Design/methodology/approach

Drawing upon the BSM model, this research examines the crucial role of IFRS-9 in enhancing FVDs in early-adopting countries, focusing on whether the contextual impact was insignificant. Incorporating all IFRS-9 early adopting commercial banks across the Middle East offered quasi-experimental variation, revealing mechanisms fundamentally inaccessible in mandatory adoption settings with low heterogeneity. Data were gathered from multiple sources: financial instruments FVDs, derivatives, net assets maturity and off-balance sheet items were hand-collected from annual reports; additional variables from Bloomberg; and the peace indicator from the Global Peace Index by the Economist Intelligence Unit (EIU).

Findings

Robust findings affirm that the classification criteria for financial instruments under IFRS-9 significantly improve the relevance of FVDs. Equally, under IFRS-9, FVDs for all financial instruments except loans vary the investors' decisions longitudinally over time. It affirms the ability of the business model to capture contextual variations, particularly where the interaction term of deposits in financially stable banks in peaceful countries is found to be insignificant/rendered negligible. Overall, the results support the view that IFRS-9 can generate more relevant instrument-level disclosures across institutionally diverse contexts.
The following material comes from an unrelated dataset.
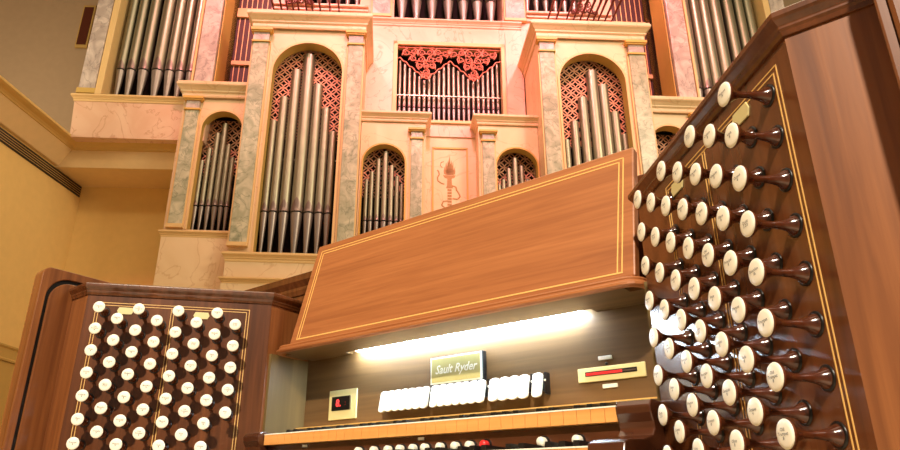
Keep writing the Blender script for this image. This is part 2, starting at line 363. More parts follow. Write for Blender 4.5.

Research limitations/implications

The findings should be interpreted with caution, as they rely on stock price data and only partially capture macroeconomic and crisis effects at the country level, reflecting trade-offs in model design, while fair value estimates remain subject to assumptions and managerial judgement.

Practical implications

The findings have several practical implications. Banks should strengthen classification governance and improve loan-specific disclosures. Regulators and auditors should enhance guidance and oversight of judgement-intensive classification decisions, particularly for loans. Investors may benefit from re-weighting attention towards instrument-level IFRS-9 disclosures and adopting heterogeneity-aware valuation approaches.

Originality/value

More broadly, evidence from early adopters in emerging markets supports a more inclusive evaluation of global standards. This contributes to improved transparency, economic resilience and institutional trust (SDGs 8, 10 and 16). Overall, the study adds value by isolating IFRS-9 classification-stage effects on FVD relevance using an instrument-level balance sheet model and early-adoption variation, informing debates on contextual validity and epistemic inclusivity in financial reporting.